Boeing could seriously suffer from US trade war with China
Beijing. March 16. Silkroadnews - The trade war between the US and China threatens serious problems for many American companies, with Boeing being the most vulnerable, CNN reports.
Boeing (BA) is the nation's single largest exporter, and China is a critical market for the company. The Chinese government has signaled that it would consider ordering Airbus planes instead of Boeing jets if the United States steps out of line on trade. This week the share price of the aviation giant has already fallen 2.5%, the report reads.

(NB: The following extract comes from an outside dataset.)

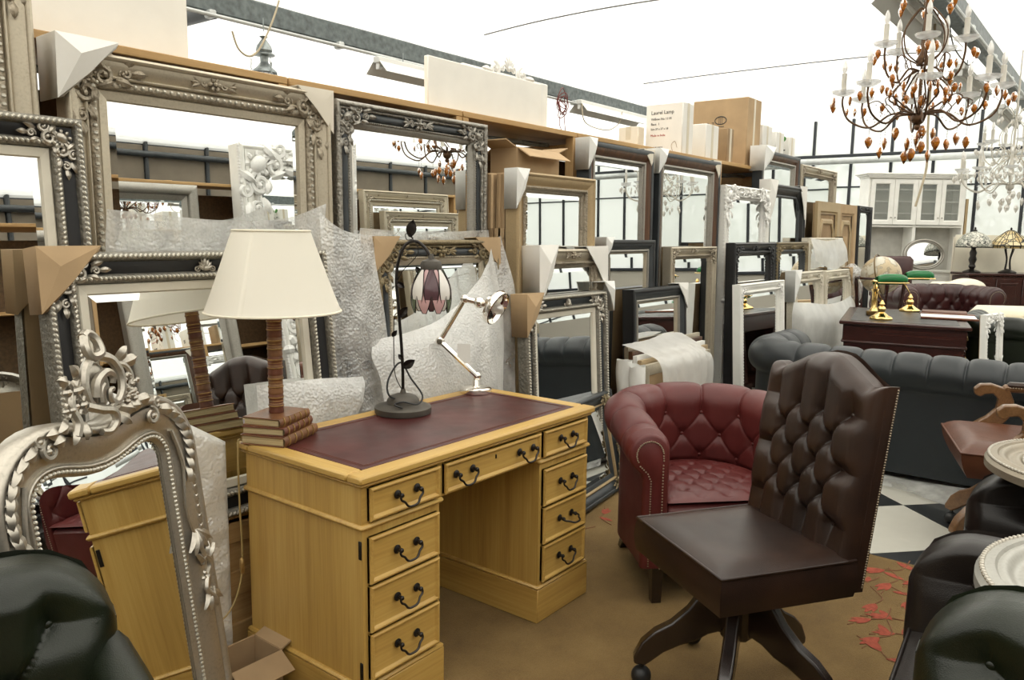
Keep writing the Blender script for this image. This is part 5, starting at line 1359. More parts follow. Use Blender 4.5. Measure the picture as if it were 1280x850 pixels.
sheet('bubble_wrap', 'bunched bubble wrap low on the mirror right of the book lamp column', [[(1.55, 2.335, .93), (1.75, 2.30, .925), (1.93, 2.29, .91), (2.01, 2.31, .90)], [(1.55, 2.325, .85), (1.75, 2.265, .85), (1.92, 2.25, .845), (1.985, 2.27, .85)], [(1.55, 2.30, .70), (1.75, 2.262, .70), (1.88, 2.262, .70), (1.92, 2.27, .70)]], 'bubble_dense', .018, 11, 9, 70, 50)
sheet('bubble_wrap', 'loose bubble wrap pouch across the lower half of the kraft cornered mirror', [[(2.14, 2.40, 1.02), (2.32, 2.37, 1.04), (2.56, 2.37, 1.10), (2.80, 2.39, 1.25), (2.93, 2.43, 1.38)], [(2.10, 2.36, .96), (2.32, 2.31, .98), (2.56, 2.30, 1.0), (2.80, 2.33, 1.08), (2.98, 2.40, 1.12)], [(2.12, 2.33, .86), (2.32, 2.27, .86), (2.56, 2.265, .87), (2.80, 2.29, .90), (2.97, 2.38, .92)], [(2.13, 2.30, .66), (2.32, 2.265, .66), (2.56, 2.265, .66), (2.78, 2.275, .66), (2.95, 2.36, .66)]], 'bubble_dense', .020, 6, 14, 100, 70)
sheet('bubble_wrap', 'bubble wrap folded behind the top edge of the kraft cornered mirror', [[(2.20, 2.53, 1.47), (2.6, 2.535, 1.455), (3.03, 2.53, 1.47)], [(2.20, 2.54, 1.40), (2.6, 2.545, 1.39), (3.05, 2.54, 1.40)], [(2.20, 2.545, 1.3), (2.6, 2.55, 1.3), (3.06, 2.545, 1.3)]], 'bubble', .007, 9, 21, 80, 24)
sheet('bubble_wrap', 'bubble wrap hanging off the right edge of the kraft cornered mirror', [[(2.97, 2.49, 1.42), (3.06, 2.47, 1.44)], [(2.97, 2.43, 1.2), (3.10, 2.42, 1.2)], [(2.97, 2.41, 1.0), (3.09, 2.40, 1.0)], [(2.96, 2.38, .66), (3.06, 2.37, .66)]], 'bubble', .016, 8, 25, 26, 80)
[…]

Last September, the company said it expects that China will spend almost $1.1 trillion over the next 20 years, buying more than 7,200 new aircraft. Nearly 20% of the global demand for new aircraft will come from airlines based in China. In November, Boeing announced that it was selling 300 aircraft to China for $37 billion. The agreement was signed with a state holding company that buys aircraft for state carriers such as Air China and China Southern Airlines.
Boeing is also currently building a facility in China where it will install interiors on single-aisle 737 jetliners, the report reads.
If China really cooperates with Boeing as a response to the U.S.-led trade war, it could hit the US economy. Civilian airplanes are the largest U.S. export to China, according to Chinese customs data collected by Panjiva, a global trading research firm.
Currently, Boeing and Airbus each have about a half of the market share in China, in the future China could give the majority of its orders to Airbus.